Take the listing from its first line through the line that contains "(1.0, 0.95, 0.9))" and please retype those lines exactly, leaving out the pictures.

## Supplied data

** start **

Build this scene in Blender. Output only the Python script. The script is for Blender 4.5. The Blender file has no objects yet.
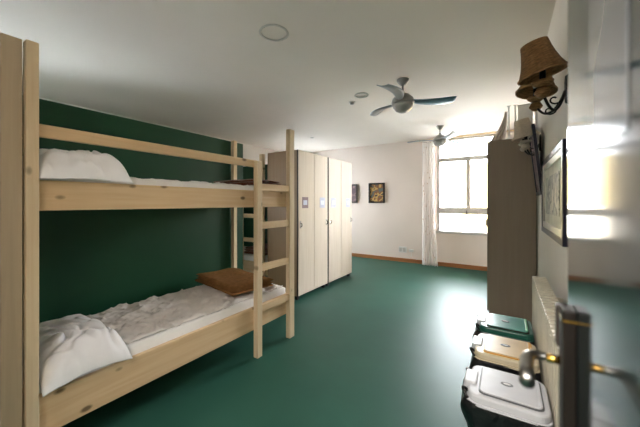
import bpy, bmesh, math, random
from mathutils import Vector, Matrix, noise
random.seed(4)
PI = math.pi
sc = bpy.context.scene
C = sc.collection

# ------------------------------------------------------------------ camera, world, light, exposure
F = 291.0; TH = math.radians(32.6); H = 1.2
cam_d = bpy.data.cameras.new('camera'); cam = bpy.data.objects.new('camera', cam_d); C.objects.link(cam)
cam.location = (0, 0, H); cam.rotation_euler = (PI/2, 0, TH)
cam_d.sensor_width = 36; cam_d.lens = F/640*36; cam_d.shift_y = -10.5/640; cam_d.clip_start = 0.01
cam_d.dof.use_dof = True; cam_d.dof.focus_distance = 2.6; cam_d.dof.aperture_fstop = 3.2
sc.camera = cam

w = bpy.data.worlds.new('world'); sc.world = w; w.use_nodes = True
wb = w.node_tree.nodes['Background']
wb.inputs['Color'].default_value = (0.9, 0.95, 1.0, 1); wb.inputs['Strength'].default_value = 22.0

def area(name, loc, rot, sx, sy, power, col=(1, 1, 1), portal=False):
    l = bpy.data.lights.new(name, 'AREA'); l.shape = 'RECTANGLE'; l.size = sx; l.size_y = sy
    l.energy = power; l.color = col
    if portal: l.cycles.is_portal = True
    o = bpy.data.objects.new(name, l); C.objects.link(o); o.location = loc; o.rotation_euler = rot
    return o
area('window_portal', (-0.585, 6.1, 1.54), (-PI/2, 0, 0), 1.1, 1.85, 1, portal=True)
area('added_side_window_portal', (-4.82, 0.5, 1.4), (0, -PI/2, 0), .8, 1.0, 1, portal=True)  # for the added window behind the partition
area('added_far_window_portal', (-4.82, 5.25, 1.45), (0, -PI/2, 0), 1.1, 1.0, 1, portal=True)  # for the added window behind the lockers
# added fill light, out of view in the corridor behind the open door
area('added_corridor_fill', (-0.5, -1.1, 2.43), (0, 0, 0), 1.2, 0.7, 50, (1.0, 0.95, 0.9))

vs = sc.view_settings
vs.view_transform = 'Standard'; vs.look = 'None'; vs.gamma = 1; vs.use_curve_mapping = False
vs.exposure = 1.4

# ------------------------------------------------------------------ materials
def lin(c):
    return tuple(((x/255)/12.92 if x/255 <= .04045 else ((x/255+.055)/1.055)**2.4) for x in c) + (1,)
def mat(name, rgb, rough=.6, spec=.5, metal=0, noise_amt=.06, scale=8, bump=0, bscale=60, coat=0, coat_r=.05, stretch=(1,1,1), sheen=0, ior=1.5):
    m = bpy.data.materials.new(name); m.use_nodes = True
    nt = m.node_tree; N = nt.nodes; L = nt.links; p = N['Principled BSDF']
    p.inputs['Roughness'].default_value = rough; p.inputs['Metallic'].default_value = metal
    p.inputs['Specular IOR Level'].default_value = spec; p.inputs['IOR'].default_value = ior
    p.inputs['Coat Weight'].default_value = coat; p.inputs['Coat Roughness'].default_value = coat_r
    p.inputs['Sheen Weight'].default_value = sheen
    tc = N.new('ShaderNodeTexCoord'); mp = N.new('ShaderNodeMapping'); mp.inputs['Scale'].default_value = stretch
    L.new(tc.outputs['Object'], mp.inputs['Vector'])
    nz = N.new('ShaderNodeTexNoise'); nz.inputs['Scale'].default_value = scale; nz.inputs['Detail'].default_value = 4
    L.new(mp.outputs[0], nz.inputs['Vector'])
    r = N.new('ShaderNodeValToRGB'); c = lin(rgb)
    r.color_ramp.elements[0].position = .3; r.color_ramp.elements[1].position = .7
    r.color_ramp.elements[0].color = tuple(x*(1-noise_amt*2) for x in c[:3])+(1,)
    r.color_ramp.elements[1].color = tuple(min(1, x*(1+noise_amt)) for x in c[:3])+(1,)
    L.new(nz.outputs['Fac'], r.inputs['Fac']); L.new(r.outputs[0], p.inputs['Base Color'])
    if bump:
        n2 = N.new('ShaderNodeTexNoise'); n2.inputs['Scale'].default_value = bscale; n2.inputs['Detail'].default_value = 3
        L.new(tc.outputs['Object'], n2.inputs['Vector'])
        b = N.new('ShaderNodeBump'); b.inputs['Strength'].default_value = bump; b.inputs['Distance'].default_value = .01
        L.new(n2.outputs['Fac'], b.inputs['Height']); L.new(b.outputs[0], p.inputs['Normal'])
    return m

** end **

## Exercise result
Build this scene in Blender. Output only the Python script. The script is for Blender 4.5. The Blender file has no objects yet.
import bpy, bmesh, math, random
from mathutils import Vector, Matrix, noise
random.seed(4)
PI = math.pi
sc = bpy.context.scene
C = sc.collection

# ------------------------------------------------------------------ camera, world, light, exposure
F = 291.0; TH = math.radians(32.6); H = 1.2
cam_d = bpy.data.cameras.new('camera'); cam = bpy.data.objects.new('camera', cam_d); C.objects.link(cam)
cam.location = (0, 0, H); cam.rotation_euler = (PI/2, 0, TH)
cam_d.sensor_width = 36; cam_d.lens = F/640*36; cam_d.shift_y = -10.5/640; cam_d.clip_start = 0.01
cam_d.dof.use_dof = True; cam_d.dof.focus_distance = 2.6; cam_d.dof.aperture_fstop = 3.2
sc.camera = cam

w = bpy.data.worlds.new('world'); sc.world = w; w.use_nodes = True
wb = w.node_tree.nodes['Background']
wb.inputs['Color'].default_value = (0.9, 0.95, 1.0, 1); wb.inputs['Strength'].default_value = 22.0

def area(name, loc, rot, sx, sy, power, col=(1, 1, 1), portal=False):
    l = bpy.data.lights.new(name, 'AREA'); l.shape = 'RECTANGLE'; l.size = sx; l.size_y = sy
    l.energy = power; l.color = col
    if portal: l.cycles.is_portal = True
    o = bpy.data.objects.new(name, l); C.objects.link(o); o.location = loc; o.rotation_euler = rot
    return o
area('window_portal', (-0.585, 6.1, 1.54), (-PI/2, 0, 0), 1.1, 1.85, 1, portal=True)
area('added_side_window_portal', (-4.82, 0.5, 1.4), (0, -PI/2, 0), .8, 1.0, 1, portal=True)  # for the added window behind the partition
area('added_far_window_portal', (-4.82, 5.25, 1.45), (0, -PI/2, 0), 1.1, 1.0, 1, portal=True)  # for the added window behind the lockers
# added fill light, out of view in the corridor behind the open door
area('added_corridor_fill', (-0.5, -1.1, 2.43), (0, 0, 0), 1.2, 0.7, 50, (1.0, 0.95, 0.9))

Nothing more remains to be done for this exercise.